■ What is being asked
Without the pictures, print the lines running from the beginning of the material to the line containing "so.rotation_euler = (radians(52), 0, radians(-60))", both ends included.
** start Material provided **
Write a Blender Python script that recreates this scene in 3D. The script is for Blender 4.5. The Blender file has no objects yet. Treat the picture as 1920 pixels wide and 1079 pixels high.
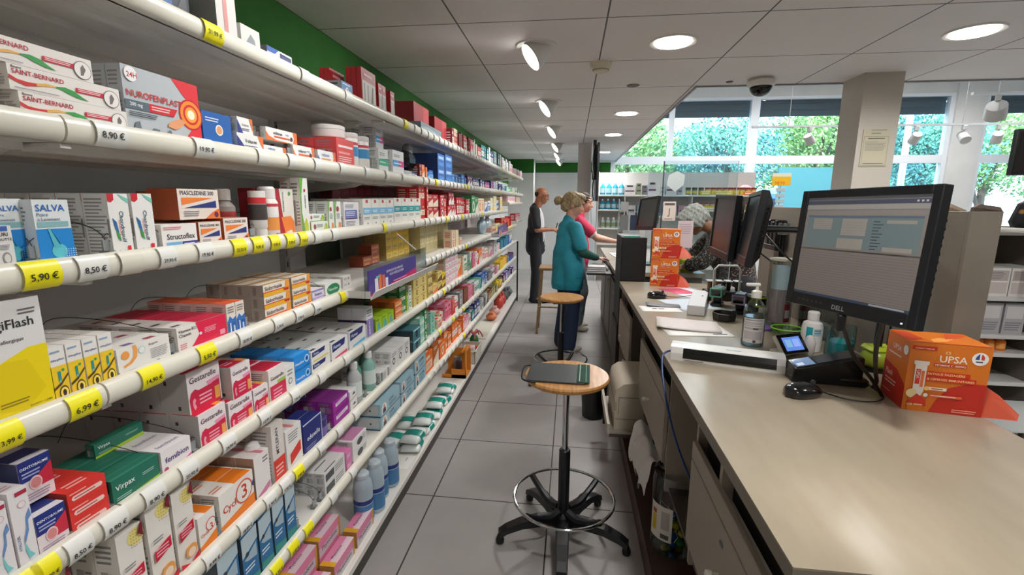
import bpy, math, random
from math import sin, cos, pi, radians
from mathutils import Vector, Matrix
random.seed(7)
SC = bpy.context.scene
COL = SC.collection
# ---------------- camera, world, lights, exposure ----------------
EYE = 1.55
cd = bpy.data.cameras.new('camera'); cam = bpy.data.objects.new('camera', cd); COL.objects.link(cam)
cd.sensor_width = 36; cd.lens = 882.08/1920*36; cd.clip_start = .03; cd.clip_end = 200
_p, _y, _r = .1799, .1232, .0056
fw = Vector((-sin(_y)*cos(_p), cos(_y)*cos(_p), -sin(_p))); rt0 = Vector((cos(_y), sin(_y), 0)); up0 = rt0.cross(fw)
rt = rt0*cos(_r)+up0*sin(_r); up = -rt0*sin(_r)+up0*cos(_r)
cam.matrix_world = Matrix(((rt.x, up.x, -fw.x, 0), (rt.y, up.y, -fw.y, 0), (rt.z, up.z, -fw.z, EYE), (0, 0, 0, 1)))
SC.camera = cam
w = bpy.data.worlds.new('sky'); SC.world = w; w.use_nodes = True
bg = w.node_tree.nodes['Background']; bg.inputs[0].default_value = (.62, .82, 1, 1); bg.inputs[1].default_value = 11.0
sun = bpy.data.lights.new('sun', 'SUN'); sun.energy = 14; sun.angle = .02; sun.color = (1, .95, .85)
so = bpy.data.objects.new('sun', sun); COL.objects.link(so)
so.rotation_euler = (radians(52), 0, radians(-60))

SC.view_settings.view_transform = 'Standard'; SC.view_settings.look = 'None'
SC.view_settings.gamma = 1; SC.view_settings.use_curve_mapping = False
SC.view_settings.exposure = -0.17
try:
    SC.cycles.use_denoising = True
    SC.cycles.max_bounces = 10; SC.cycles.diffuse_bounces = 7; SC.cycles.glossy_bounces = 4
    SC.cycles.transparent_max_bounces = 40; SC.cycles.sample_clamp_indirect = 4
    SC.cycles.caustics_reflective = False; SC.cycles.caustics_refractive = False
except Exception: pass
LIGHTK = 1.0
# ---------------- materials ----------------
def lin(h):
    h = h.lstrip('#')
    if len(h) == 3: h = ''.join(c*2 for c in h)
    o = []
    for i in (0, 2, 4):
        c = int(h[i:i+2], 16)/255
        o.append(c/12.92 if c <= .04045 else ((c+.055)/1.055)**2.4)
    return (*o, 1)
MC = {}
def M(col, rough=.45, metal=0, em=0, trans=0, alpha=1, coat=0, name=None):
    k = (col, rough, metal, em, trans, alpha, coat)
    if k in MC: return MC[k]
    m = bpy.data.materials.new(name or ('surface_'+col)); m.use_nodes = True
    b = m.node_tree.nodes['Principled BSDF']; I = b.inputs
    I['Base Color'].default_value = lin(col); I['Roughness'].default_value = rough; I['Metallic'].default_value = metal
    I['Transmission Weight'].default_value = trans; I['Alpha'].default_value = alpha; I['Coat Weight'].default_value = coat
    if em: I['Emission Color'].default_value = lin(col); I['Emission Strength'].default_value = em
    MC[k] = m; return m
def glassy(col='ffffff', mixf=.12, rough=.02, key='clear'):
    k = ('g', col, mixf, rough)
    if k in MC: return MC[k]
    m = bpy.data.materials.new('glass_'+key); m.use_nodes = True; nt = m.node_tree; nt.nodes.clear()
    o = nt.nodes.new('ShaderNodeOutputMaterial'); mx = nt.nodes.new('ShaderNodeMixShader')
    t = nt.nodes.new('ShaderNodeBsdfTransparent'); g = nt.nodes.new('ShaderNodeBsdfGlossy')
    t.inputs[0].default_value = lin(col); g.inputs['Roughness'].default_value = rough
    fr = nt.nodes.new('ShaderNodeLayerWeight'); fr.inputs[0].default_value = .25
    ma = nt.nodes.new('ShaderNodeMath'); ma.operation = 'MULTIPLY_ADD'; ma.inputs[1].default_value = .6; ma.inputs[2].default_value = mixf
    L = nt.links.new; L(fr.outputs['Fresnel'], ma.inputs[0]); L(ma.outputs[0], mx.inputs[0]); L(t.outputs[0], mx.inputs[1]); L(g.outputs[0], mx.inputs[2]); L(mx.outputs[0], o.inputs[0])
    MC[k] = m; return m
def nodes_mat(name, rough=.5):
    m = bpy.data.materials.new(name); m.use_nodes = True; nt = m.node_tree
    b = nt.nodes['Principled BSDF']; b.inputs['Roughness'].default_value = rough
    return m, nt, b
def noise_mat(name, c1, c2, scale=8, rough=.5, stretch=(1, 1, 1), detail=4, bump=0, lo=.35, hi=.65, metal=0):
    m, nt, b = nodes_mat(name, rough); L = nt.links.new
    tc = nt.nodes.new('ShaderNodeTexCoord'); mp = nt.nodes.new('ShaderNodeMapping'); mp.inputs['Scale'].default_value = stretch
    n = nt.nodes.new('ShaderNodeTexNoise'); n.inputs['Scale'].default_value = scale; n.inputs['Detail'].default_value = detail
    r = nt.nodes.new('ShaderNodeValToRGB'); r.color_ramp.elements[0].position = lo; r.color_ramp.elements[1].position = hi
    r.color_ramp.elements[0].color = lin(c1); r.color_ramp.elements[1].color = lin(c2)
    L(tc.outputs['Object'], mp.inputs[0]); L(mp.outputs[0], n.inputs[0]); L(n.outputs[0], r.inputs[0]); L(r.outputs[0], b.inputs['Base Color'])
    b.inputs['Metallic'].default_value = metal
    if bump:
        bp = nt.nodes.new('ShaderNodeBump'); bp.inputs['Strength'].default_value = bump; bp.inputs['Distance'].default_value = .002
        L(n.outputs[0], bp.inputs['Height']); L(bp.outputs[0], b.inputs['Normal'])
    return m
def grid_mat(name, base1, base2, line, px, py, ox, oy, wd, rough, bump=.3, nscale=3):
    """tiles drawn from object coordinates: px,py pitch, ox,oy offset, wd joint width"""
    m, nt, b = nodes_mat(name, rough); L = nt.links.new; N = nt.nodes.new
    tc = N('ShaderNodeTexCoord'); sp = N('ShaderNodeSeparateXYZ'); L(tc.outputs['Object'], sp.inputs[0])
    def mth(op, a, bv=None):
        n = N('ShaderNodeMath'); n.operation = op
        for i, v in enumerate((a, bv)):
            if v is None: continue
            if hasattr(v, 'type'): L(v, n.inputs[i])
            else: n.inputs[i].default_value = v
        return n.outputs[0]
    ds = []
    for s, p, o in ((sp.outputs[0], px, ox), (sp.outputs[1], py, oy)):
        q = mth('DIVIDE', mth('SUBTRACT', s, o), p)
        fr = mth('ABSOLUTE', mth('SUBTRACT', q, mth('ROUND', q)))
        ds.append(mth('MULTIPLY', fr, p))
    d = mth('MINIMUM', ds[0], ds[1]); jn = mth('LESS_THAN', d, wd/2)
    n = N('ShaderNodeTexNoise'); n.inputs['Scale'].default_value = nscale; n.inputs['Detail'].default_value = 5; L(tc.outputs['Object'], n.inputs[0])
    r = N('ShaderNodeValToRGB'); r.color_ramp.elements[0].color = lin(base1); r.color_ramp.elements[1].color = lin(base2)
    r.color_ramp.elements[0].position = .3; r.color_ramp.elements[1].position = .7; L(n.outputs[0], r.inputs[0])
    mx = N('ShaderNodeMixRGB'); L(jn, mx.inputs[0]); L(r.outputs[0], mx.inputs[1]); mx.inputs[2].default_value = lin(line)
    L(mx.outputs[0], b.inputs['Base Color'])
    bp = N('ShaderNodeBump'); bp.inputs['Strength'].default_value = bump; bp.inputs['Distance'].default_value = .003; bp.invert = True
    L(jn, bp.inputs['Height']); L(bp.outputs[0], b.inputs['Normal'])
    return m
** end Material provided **
■ Exercise answer
Write a Blender Python script that recreates this scene in 3D. The script is for Blender 4.5. The Blender file has no objects yet. Treat the picture as 1920 pixels wide and 1079 pixels high.
import bpy, math, random
from math import sin, cos, pi, radians
from mathutils import Vector, Matrix
random.seed(7)
SC = bpy.context.scene
COL = SC.collection
# ---------------- camera, world, lights, exposure ----------------
EYE = 1.55
cd = bpy.data.cameras.new('camera'); cam = bpy.data.objects.new('camera', cd); COL.objects.link(cam)
cd.sensor_width = 36; cd.lens = 882.08/1920*36; cd.clip_start = .03; cd.clip_end = 200
_p, _y, _r = .1799, .1232, .0056
fw = Vector((-sin(_y)*cos(_p), cos(_y)*cos(_p), -sin(_p))); rt0 = Vector((cos(_y), sin(_y), 0)); up0 = rt0.cross(fw)
rt = rt0*cos(_r)+up0*sin(_r); up = -rt0*sin(_r)+up0*cos(_r)
cam.matrix_world = Matrix(((rt.x, up.x, -fw.x, 0), (rt.y, up.y, -fw.y, 0), (rt.z, up.z, -fw.z, EYE), (0, 0, 0, 1)))
SC.camera = cam
w = bpy.data.worlds.new('sky'); SC.world = w; w.use_nodes = True
bg = w.node_tree.nodes['Background']; bg.inputs[0].default_value = (.62, .82, 1, 1); bg.inputs[1].default_value = 11.0
sun = bpy.data.lights.new('sun', 'SUN'); sun.energy = 14; sun.angle = .02; sun.color = (1, .95, .85)
so = bpy.data.objects.new('sun', sun); COL.objects.link(so)
so.rotation_euler = (radians(52), 0, radians(-60))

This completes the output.